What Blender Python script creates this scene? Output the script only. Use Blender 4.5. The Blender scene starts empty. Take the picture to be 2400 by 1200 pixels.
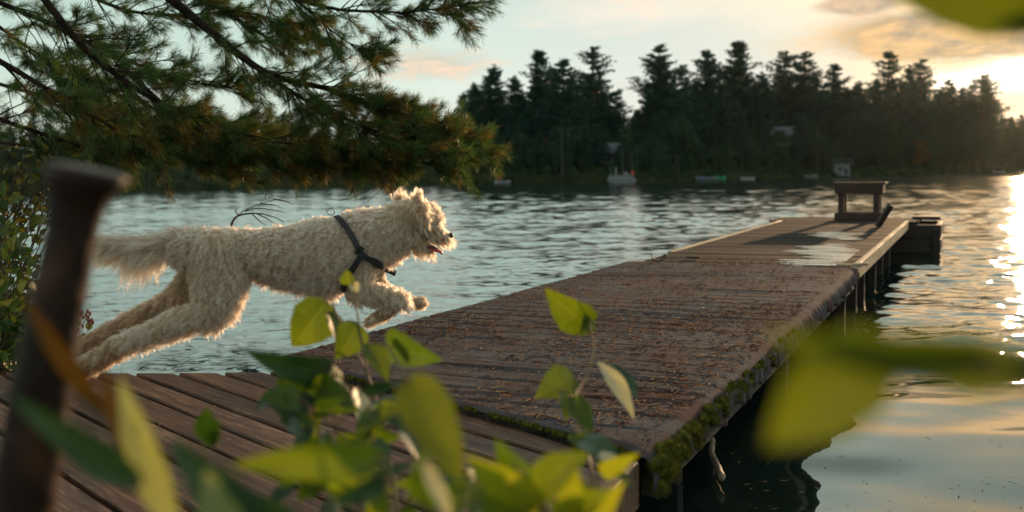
import bpy, bmesh, math, random
import numpy as np
from mathutils import Vector, Matrix
from mathutils.bvhtree import BVHTree
random.seed(7); RNG = np.random.default_rng(7)
S = bpy.context.scene
COL = S.collection
PI = math.pi

# ------------------------------------------------------------------ camera
FPX = 2333.0
PITCH = math.atan(192 / FPX); ROLL = math.radians(0.82)
CAM = np.array([0, 0, 1.02])
FWD = np.array([0, math.cos(PITCH), -math.sin(PITCH)])
_u0 = np.array([0, math.sin(PITCH), math.cos(PITCH)]); _r0 = np.array([1., 0, 0])
RT = math.cos(ROLL) * _r0 - math.sin(ROLL) * _u0
UP = math.sin(ROLL) * _r0 + math.cos(ROLL) * _u0
def ray(x, y): return FWD * FPX + RT * (x - 1200) - UP * (y - 600)
def at(x, y, z):
    d = ray(x, y); return CAM + d * (z - CAM[2]) / d[2]
def aty(x, y, Y):
    d = ray(x, y); return CAM + d * Y / d[1]
def pxof(P):
    d = np.asarray(P, float) - CAM; w = d @ FWD
    return np.stack([1200 + FPX * (d @ RT) / w, 600 - FPX * (d @ UP) / w], -1)

SUN_AZ, SUN_EL = math.radians(27.6), math.radians(6.0)
SUN = np.array([math.sin(SUN_AZ) * math.cos(SUN_EL), math.cos(SUN_AZ) * math.cos(SUN_EL), math.sin(SUN_EL)])

# ------------------------------------------------------------------ node helpers
def mat(name):
    m = bpy.data.materials.new(name); m.use_nodes = True
    nt = m.node_tree; nt.nodes.clear()
    out = nt.nodes.new('ShaderNodeOutputMaterial')
    return m, nt, out
def nd(nt, t, **kw):
    n = nt.nodes.new(t)
    for k, v in kw.items():
        if k.startswith('i_'):
            key = k[2:]; key = int(key) if key.isdigit() else key.replace('_', ' ')
            n.inputs[key].default_value = v
        else: setattr(n, k, v)
    return n
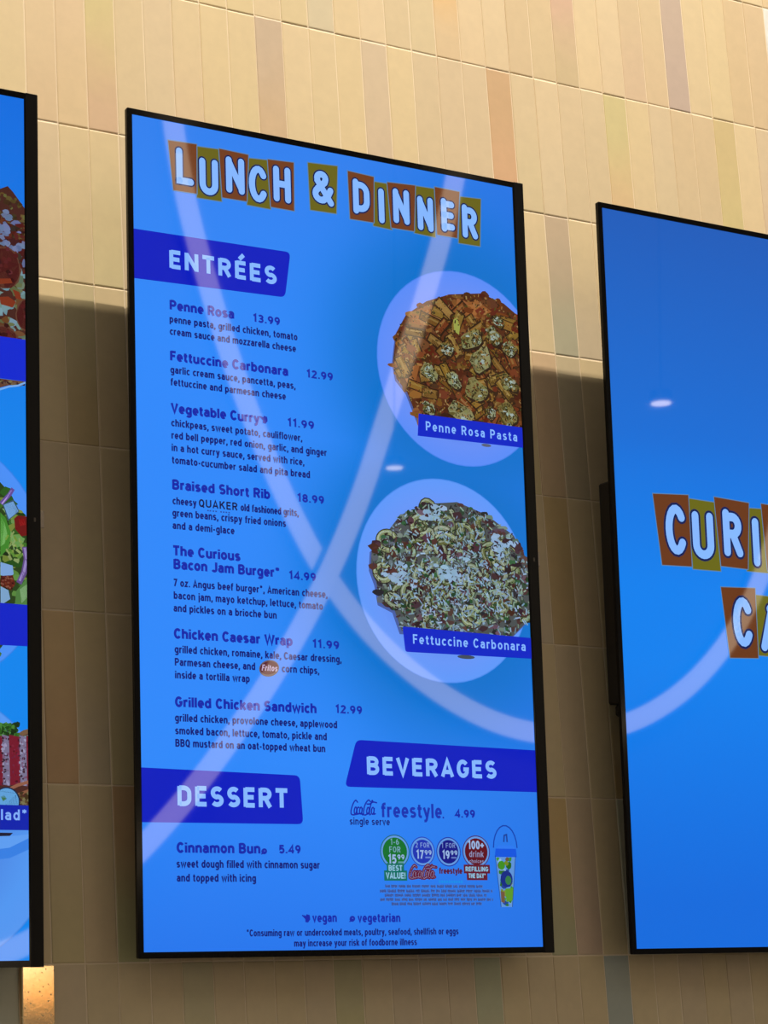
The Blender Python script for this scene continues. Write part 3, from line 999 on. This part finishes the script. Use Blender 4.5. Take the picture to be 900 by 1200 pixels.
leaf(dp, 325, 690, 1.0, 'leaf')
leaf(dp, 300, 1697, .9, 'ring')
leaf(dp, 407, 1849, 1.0, 'leaf')
leaf(dp, 530, 1850, .9, 'ring')
words(dp, 'symbol_caption', 'navy lettering reading vegan', ('vegan', 431, 496, 1857, 20, NAVY, .22), gap=.9)
words(dp, 'symbol_caption', 'navy lettering reading vegetarian', ('vegetarian', 553, 670, 1858, 20, NAVY, .22), gap=.9)
words(dp, 'footnote', 'small dark footnote about raw or undercooked food', ('*Consuming raw or undercooked meats, poultry, seafood, shellfish or eggs', 258, 833, 1888, 15.5, INK, .20), gap=1.0)
words(dp, 'footnote', 'small dark footnote about foodborne illness', ('may increase your risk of foodborne illness', 381, 714, 1912, 15.5, INK, .20), gap=1.0)

# ---- drinks block


def script_mark(a, u0, u1, base, cap, col, w):
    """flowing slanted script"""
    k = (u1 - u0) / 100.0
    s = cap / 30.0
    def T(pts): return [(u0 + x * k + 0.0, base - y * s) for x, y in pts]
    S = [
        [(24, 27), (16, 31), (8, 24), (3, 12), (4, 3), (12, 1), (24, 2), (40, 4), (48, 1)],
        arc(19, 10, 4.5, 7, 0, 360),
        arc(29, 10, 4.5, 7, 60, 300),
        arc(39, 10, 4.5, 7, 0, 360) + [(44, 16), (44, 3), (47, 3)],
        [(72, 29), (64, 32), (54, 24), (50, 12), (51, 3), (58, 1), (66, 5)],
        arc(66, 10, 4.5, 7, 0, 360),
        [(82, 29), (78, 31), (74, 20), (72, 8), (74, 2), (77, 3)],
        arc(84, 10, 5, 7, 0, 360) + [(89, 16), (90, 3), (95, 4)],
        [(60, 24), (70, 24), (82, 28), (96, 27)],
    ]
    for p in S:
        q = p if len(p) > 9 else catmull(p, 4)
        ribbon(a, T([(x + y * .22 - 2, y) for x, y in q]), w, col, 4, 'round')


a = Art()
script_mark(a, 541, 614, 1611, 34, NAVY, 3.3)
text(a, 'freestyle', 626, 797, 1614, 34, (20, 50, 176), .19, gap=1.0)
ribbon(a, [(799, 1612), (803, 1612)], 4, NAVY, 4)
text(a, 'single serve', 538, 649, 1633, 17, INK, .17, gap=.9)
a.build('drink_lettering', dp, 'navy script and round lettering of a single serve drink')
words(dp, 'price', 'navy price lettering reading 4.99', ('4.99', 835, 893, 1611, 18.5, NAVY, .26), gap=1.1)


def price_disc(cx, cy, rx, ry, col, top, main, cents, label, tag_lines=None, tag_c=None):
    a = Art()
    a.ellipse(cx, cy, rx + 7, ry + 7, mix(col, (40, 90, 200), .5), 2, 30)
    a.ellipse(cx, cy, rx + 4.5, ry + 4.5, (96, 150, 224), 2.4, 30)
    a.ellipse(cx, cy, rx, ry, col, 2.8, 30)
    lc = (150, 180, 226)
    for s, y, c, wd in top: text(a, s, cx - wd / 2, cx + wd / 2, y, c, mix(col, lc, .75), .17, gap=1.2, lay=3.4)
    s, y, c, wd = main
    text(a, s, cx - wd / 2 - (8 if cents else 0), cx + wd / 2 - (8 if cents else 0), y, c, lc, .2, gap=1, lay=3.4)
    if cents:
        text(a, cents, cx + wd / 2 - 5, cx + wd / 2 + 15, y - c * .45, c * .55, lc, .22, lay=3.4)
        ribbon(a, [(cx + wd / 2 - 3, y - 3), (cx + wd / 2 + 12, y - 3)], 4, mix(col, lc, .6), 3.4)
    if tag_lines:
        for s, y, c, wd in tag_lines:
            a.poly([(cx - wd / 2 - 5, y - c - 5), (cx + wd / 2 + 5, y - c - 5), (cx + wd / 2 + 5, y + 5), (cx - wd / 2 - 5, y + 5)], tag_c, 3)
            text(a, s, cx - wd / 2, cx + wd / 2, y, c, (140, 190, 220), .22, gap=1, lay=3.6)
    a.build('price_disc', dp, label)


price_disc(661, 1694, 34, 33, (8, 110, 44), [('1-6', 1678, 14, 24), ('FOR', 1696, 14, 32)], ('15', 1722, 21, 22), '99', 'green price disc',
           [('BEST', 1739, 13, 38), ('VALUE!', 1757, 14, 54)], (14, 108, 96))
price_disc(739, 1693, 28, 28, (24, 50, 176), [('2 FOR', 1684, 12, 40)], ('17', 1710, 20, 20), '99', 'bright blue price disc')
price_disc(813, 1693, 28, 28, (8, 16, 130), [('1 FOR', 1684, 12, 40)], ('19', 1710, 20, 20), '99', 'dark blue price disc')
price_disc(893, 1692, 33, 32, (92, 5, 26), [('drink', 1705, 15, 42), ('choices', 1719, 9, 42)], ('100+', 1686, 20, 46), None, 'red drink choice disc',
           [('REFILLING', 1739, 11, 66), ('THE DAY*', 1755, 11, 50)], (96, 22, 44))

# red word marks between the discs
a = Art()
script_mark(a, 698, 776, 1757, 30, (96, 20, 50), 7.5)
script_mark(a, 698, 776, 1757, 30, (150, 150, 190), 1.6)
text(a, 'freestyle', 784, 850, 1745, 14, (84, 26, 62), .26, gap=.8)
for x in range(782, 852, 7): ribbon(a, [(x, 1764), (x + 5, 1764)], 6, (20, 140, 230), 4)
a.build('drink_lettering', dp, 'small dark red script below the blue price discs')

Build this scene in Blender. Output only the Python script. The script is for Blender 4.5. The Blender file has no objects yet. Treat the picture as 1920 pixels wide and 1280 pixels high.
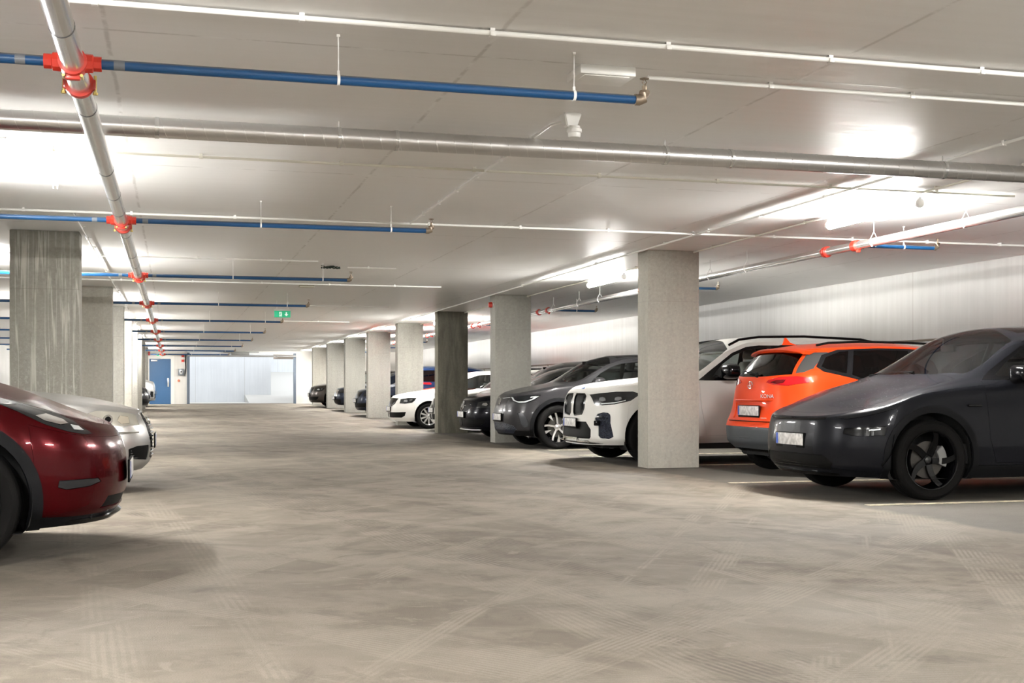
import bpy, bmesh, math, random
import numpy as np
from mathutils import Vector, Matrix
from mathutils.bvhtree import BVHTree

# ---------------------------------------------------------------- camera, world, exposure
SC = bpy.context.scene
COL = SC.collection
FPX = 2315.0
TH = math.atan(635 / FPX)
cam_d = bpy.data.cameras.new('camera'); cam = bpy.data.objects.new('camera', cam_d); COL.objects.link(cam)
cam.location = (0, 0, 1.0); cam.rotation_euler = (math.pi / 2, 0, -TH)
cam_d.sensor_width = 36.0; cam_d.lens = 36.0 * FPX / 1920.0
cam_d.shift_x = 0.0; cam_d.shift_y = (729 - 640) / 1920.0
cam_d.clip_start = 0.05; cam_d.clip_end = 300
SC.camera = cam
w = bpy.data.worlds.new('world'); SC.world = w; w.use_nodes = True
bgn = w.node_tree.nodes['Background']
bgn.inputs[0].default_value = (0.93, 0.96, 1.0, 1); bgn.inputs[1].default_value = .70
vs = SC.view_settings
vs.view_transform = 'Standard'; vs.look = 'None'; vs.exposure = 2.1; vs.gamma = 1.0
try: vs.use_curve_mapping = False
except Exception: pass
LAMP_STRENGTH = 120.0
CEIL = 2.758
LEFT_X, RIGHT_X, BACK_Y, FAR_Y = -6.6, 10.75, -13.0, 58.3

def floor_z(y):
    xs = [-100, 30.5, 36, 43, 48.2, 53.5, 56, 100]; zs = [0, 0, .085, .185, .255, .325, .318, .318]
    return float(np.interp(y, xs, zs))

# ---------------------------------------------------------------- materials
MATS = {}
def mat(name, color, rough=.5, metal=0., coat=0., spec=.5, emit=None, estr=0., alpha=None):
    if name in MATS: return MATS[name]
    m = bpy.data.materials.new(name); m.use_nodes = True
    b = m.node_tree.nodes['Principled BSDF']
    b.inputs['Base Color'].default_value = (*color, 1); b.inputs['Roughness'].default_value = rough
    b.inputs['Metallic'].default_value = metal; b.inputs['Coat Weight'].default_value = coat
    b.inputs['Coat Roughness'].default_value = .02
    b.inputs['Specular IOR Level'].default_value = spec
    if emit: b.inputs['Emission Color'].default_value = (*emit, 1); b.inputs['Emission Strength'].default_value = estr
    MATS[name] = m; return m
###
### Direction
Copy down every line of the entries containing the word "Blender".

### Result of this task
What Blender Python script creates this scene? Output the script only. Use Blender 4.5. The Blender scene starts empty. Take the picture to be 2400 by 1200 pixels.
The Blender Python script for this scene continues. Write part 3, from line 999 on. This part finishes the script. Use Blender 4.5. Take the picture to be 900 by 1200 pixels.
Build this scene in Blender. Output only the Python script. The script is for Blender 4.5. The Blender file has no objects yet. Treat the picture as 1920 pixels wide and 1280 pixels high.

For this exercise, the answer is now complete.